= Exercise details =
Copy out only the span from the line with "for s0, s1, t0, t1, zt, mt" to the end of the data, both ends kept, word for word.
━━━━━━━━
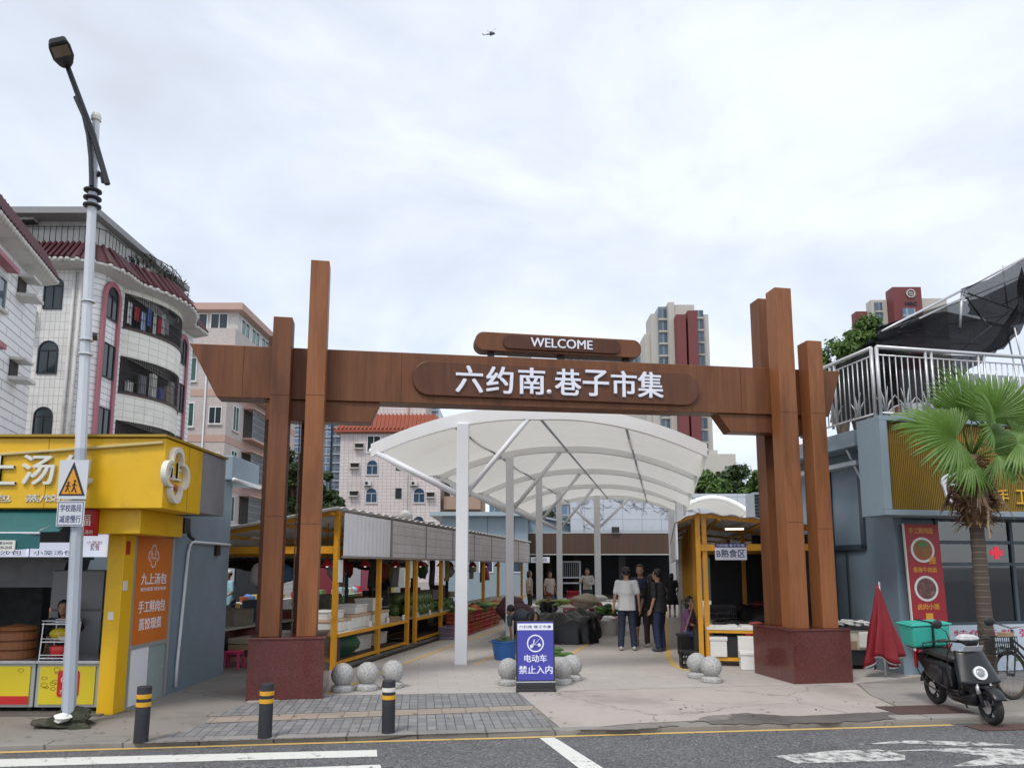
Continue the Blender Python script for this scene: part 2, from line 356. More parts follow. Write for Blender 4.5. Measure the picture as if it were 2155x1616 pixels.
ground('road', [(-300, -60), (300, -60), (300, .12), (-300, .12)], ZR, ASPH, RD)
o = MB(RD); o.box(-60, 80, .10, 90, -.08, 0.); o.build('pavement', SIDEW, kind='structure')
o = MB(RD)
pts = [(-9, -.02), (-4, -.03), (0, -.02), (3, .0), (5.2, -.015), (7, 0), (9.6, .0), (10.4, .01)]
n = len(pts); o.add([(s, t, 0) for s, t in pts] + [(s, t + .075, 0) for s, t in pts], [(i, i + 1, n + i + 1, n + i) for i in range(n - 1)]).fr = RD
for i in range(len(o.v)): o.v[i].z = ZR + .004
o.build('edge_line', YLINE, kind='structure')
def road_patch(name, px, mat, z=ZR + .004): return MB().sheet([G(x, y, z) for x, y in px], z).build(name, mat, kind='structure')
road_patch('lane_line', [(-300, 1604), (793, 1577), (794, 1591), (-300, 1621)], WLINE)
road_patch('lane_line', [(420, 1622), (800, 1608), (806, 1625), (420, 1640)], WLINE)
road_patch('lane_line', [(1134, 1551), (1166, 1550), (1290, 1628), (1240, 1632)], WLINE)
for q in ([(1630, 1590), (1760, 1578), (1850, 1576), (1905, 1588), (1905, 1599), (1680, 1606)], [(1800, 1566), (1900, 1557), (2060, 1560), (2140, 1567), (2030, 1569), (1900, 1563)],
          [(1780, 1583), (2040, 1572), (2200, 1577), (2200, 1606), (2000, 1612), (2080, 1590), (1960, 1578)]):
    road_patch('road_arrow', q, WORN)
# kerb stones on the left of the dropped kerb and on the far right
o = MB(RD); o.box(-20, 6.25, .09, .25, -.08, .006); o.build('kerb', KERB, kind='structure', bev=.012)
o = MB(RD); o.box(9.75, 30, .12, .30, -.08, .035); o.build('kerb', KERB, kind='structure', bev=.02)
def gp(*px): return [G(x, y, .004) for x, y in px]
ground('brick_paving', gp((610, 1483), (690, 1463), (1085, 1459), (1158, 1505)) [0:0] + gp((300, 1563), (430, 1522), (1120, 1494), (1180, 1536)), .004, PAVE)
ground('brick_paving', gp((445, 1507), (520, 1480), (690, 1463), (1088, 1457), (1122, 1482)), .004, PAVE)
ground('tactile_strip', gp((432, 1521), (447, 1508), (1123, 1483), (1119, 1493.5)), .005, TACT)
def slab(name, pts, mat):
    o = MB(); n = len(pts); o.add(pts + [V(p.x, p.y, -.085) for p in pts], [tuple(range(n))] + [(i, (i + 1) % n, (i + 1) % n + n, i + n) for i in range(n)]); return o.build(name, mat, kind='structure')
far = 60
slab('plaza_floor', [G(690, 1462, .006), G(1090, 1455, .006), G(1675, 1440, .006), G(1800, 1437, .006), V(8, 13.2, .006), V(26, far, .006), V(-6, far, .006), V(-4.2, 12.5, .006), G(520, 1478, .006)], PLAZA)
ground('apron', [G(1090, 1456, .005), G(1675, 1441, .005), G(1800, 1438, .005), G(1830, 1462, .005), G(1905, 1496, .004), G(1330, 1522, .004), G(1185, 1536, .004)], .005, APRON)
def ragged(pts, seed, amp=.05, n=9):
    rnd = random.Random(seed); o = []
    for i, p in enumerate(pts):
        q = pts[(i + 1) % len(pts)]; d = q - p; nn = V(-d.y, d.x, 0).normalized()
        for j in range(n): o.append(p + d * (j / n) + nn * (amp * rnd.uniform(-1, 1) * min(1, d.length)))
    return o
ground('damp_patch', ragged(gp((1470, 1512), (1560, 1500), (1690, 1508), (1780, 1502), (1895, 1497), (1930, 1506), (1800, 1518), (1640, 1523), (1500, 1524)), 3), .0085, DAMP)
ground('damp_patch', ragged(gp((1200, 1537), (1300, 1527), (1400, 1521), (1430, 1527), (1340, 1534)), 4, .04), .0085, concrete('stained_concrete', (.24, .215, .195), .5, (.12, .11, .10), 1.4))
ground('damp_patch', ragged(gp((1450, 1519), (1490, 1506), (1540, 1503), (1530, 1514)), 6, .06), .0088, MC['stained_concrete'])
ground('brick_paving', gp((1832, 1462), (1808, 1438), (1935, 1437), (2080, 1478), (1910, 1494)), .005, tile('long_paving', (.33, .305, .285), (.15, .135, .12), .9, .10, .006, .8, .08, .45, (.2, .18, .16), .5, R(-RANG), .9))
road_patch('damp_patch', [(1850, 1512), (1960, 1500), (2155, 1500), (2300, 1510), (2300, 1524), (1950, 1522)], DAMP)
# painted yellow lines on the plaza
SL = Fr((-3.14, 13.34), 78.4)                   # along the covered lane
def plaza_line(px, w=.09):
    o = MB(); q = [G(x, y, .010) for x, y in px]; k = len(q); a = []
    for i, p in enumerate(q):
        d = (q[min(i + 1, k - 1)] - q[max(i - 1, 0)]).normalized(); nn = V(-d.y, d.x, 0) * w / 2; a += [p + nn, p - nn]
    o.add(a, [(2 * i, 2 * i + 1, 2 * i + 3, 2 * i + 2) for i in range(k - 1)]); return o.build('yellow_line', YLINE, kind='structure')
plaza_line([(690, 1459), (780, 1423), (838, 1400), (952, 1358), (1050, 1323)]); plaza_line([(998, 1398), (1038, 1380), (1066, 1368)], .08); plaza_line([(1186, 1386), (1212, 1370), (1238, 1354), (1262, 1338)], .1)
plaza_line([(1400, 1262), (1401, 1300), (1403, 1345), (1408, 1385), (1420, 1400), (1440, 1408), (1478, 1412)], .13)

# ------------------------------------------------------------------ gate
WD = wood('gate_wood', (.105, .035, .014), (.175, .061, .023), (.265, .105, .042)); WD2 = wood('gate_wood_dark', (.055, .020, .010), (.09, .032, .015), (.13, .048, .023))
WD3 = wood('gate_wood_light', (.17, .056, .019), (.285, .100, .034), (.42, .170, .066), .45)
GRAN = speckle('red_granite', (.06, .012, .012), (.10, .022, .021), (.16, .045, .04), 160., .22, .5)
GT = Fr((-2.6, 10.52), 10)
gate = thing('market_gate', 'tall brown wood-clad gateway spanning the market entrance on two red granite bases', 'gateway', GT.p(3.5, .5, 0), R(10))
for s0, s1, gr in ((-1.02, -.005, 0), (7.06, 8.06, 0)):
    o = MB(GT); o.box(s0, s1, 0, 1.25, 0, .80); o.build('pedestal', GRAN, gate, bev=.006)
    o = MB(GT); o.box(s0 - .012, s1 + .012, -.012, 1.262, .80, .83); o.build('pedestal_cap', GRAN, gate, bev=.006)
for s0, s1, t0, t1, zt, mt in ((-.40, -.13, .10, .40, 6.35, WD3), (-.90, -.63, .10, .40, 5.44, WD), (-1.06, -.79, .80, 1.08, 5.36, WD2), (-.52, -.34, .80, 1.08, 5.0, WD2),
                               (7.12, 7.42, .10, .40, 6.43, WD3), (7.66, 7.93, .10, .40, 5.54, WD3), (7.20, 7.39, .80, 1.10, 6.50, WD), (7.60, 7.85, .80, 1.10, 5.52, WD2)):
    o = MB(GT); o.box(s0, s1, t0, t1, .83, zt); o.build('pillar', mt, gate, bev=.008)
o = MB(GT); o.prism([(-2.12, 5.06), (-1.70, 4.27), (8.20, 4.33), (8.46, 5.13)], .42, .78); beam = o.build('crossbeam', WD, gate, bev=.008)
for poly in ([(-1.0, 4.272), (.67, 4.284), (.54, 3.965), (-1.0, 3.955)], [(6.19, 4.316), (6.41, 4.01), (8.0, 4.02), (8.0, 4.328)]):
    o = MB(GT); o.prism(poly, .46, .74); o.build('bracket', WD, gate, bev=.008)
o = MB(GT); o.prism(rrect(1.15, 5.84, 4.41, 4.955, .265, 9), .37, .418); pn = o.build('sign_panel', wood('sign_wood', (.085, .029, .014), (.128, .046, .021), (.17, .064, .029), .4), gate, bev=.012)
LETW = mk('white_letters', (.80, .81, .90), .35, var=.02)
o = MB(GT)
for a in (-1.35, .98, 6.6): o.box(a, a + .006, .417, .4195, 4.30 + .007 * a, 5.07 + .006 * a)
o.build('panel_seam', mk('seam_dark', (.06, .022, .010), .8), beam)
o = MB(GT)
for s0, s1, z in ((-.40, -.13, 4.28), (-.90, -.63, 4.26), (-.40, -.13, 2.4), (-.90, -.63, 2.5), (7.12, 7.42, 4.3), (7.66, 7.93, 4.3), (7.12, 7.42, 2.5), (7.66, 7.93, 2.4)): o.box(s0 + .004, s1 - .004, .0975, .0995, z, z + .005)
o.build('panel_seam', MC['seam_dark'], gate)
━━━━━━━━
= Response for this exercise =
for s0, s1, t0, t1, zt, mt in ((-.40, -.13, .10, .40, 6.35, WD3), (-.90, -.63, .10, .40, 5.44, WD), (-1.06, -.79, .80, 1.08, 5.36, WD2), (-.52, -.34, .80, 1.08, 5.0, WD2),
                               (7.12, 7.42, .10, .40, 6.43, WD3), (7.66, 7.93, .10, .40, 5.54, WD3), (7.20, 7.39, .80, 1.10, 6.50, WD), (7.60, 7.85, .80, 1.10, 5.52, WD2)):
    o = MB(GT); o.box(s0, s1, t0, t1, .83, zt); o.build('pillar', mt, gate, bev=.008)
o = MB(GT); o.prism([(-2.12, 5.06), (-1.70, 4.27), (8.20, 4.33), (8.46, 5.13)], .42, .78); beam = o.build('crossbeam', WD, gate, bev=.008)
for poly in ([(-1.0, 4.272), (.67, 4.284), (.54, 3.965), (-1.0, 3.955)], [(6.19, 4.316), (6.41, 4.01), (8.0, 4.02), (8.0, 4.328)]):
    o = MB(GT); o.prism(poly, .46, .74); o.build('bracket', WD, gate, bev=.008)
o = MB(GT); o.prism(rrect(1.15, 5.84, 4.41, 4.955, .265, 9), .37, .418); pn = o.build('sign_panel', wood('sign_wood', (.085, .029, .014), (.128, .046, .021), (.17, .064, .029), .4), gate, bev=.012)
LETW = mk('white_letters', (.80, .81, .90), .35, var=.02)
o = MB(GT)
for a in (-1.35, .98, 6.6): o.box(a, a + .006, .417, .4195, 4.30 + .007 * a, 5.07 + .006 * a)
o.build('panel_seam', mk('seam_dark', (.06, .022, .010), .8), beam)
o = MB(GT)
for s0, s1, z in ((-.40, -.13, 4.28), (-.90, -.63, 4.26), (-.40, -.13, 2.4), (-.90, -.63, 2.5), (7.12, 7.42, 4.3), (7.66, 7.93, 4.3), (7.12, 7.42, 2.5), (7.66, 7.93, 2.4)): o.box(s0 + .004, s1 - .004, .0975, .0995, z, z + .005)
o.build('panel_seam', MC['seam_dark'], gate)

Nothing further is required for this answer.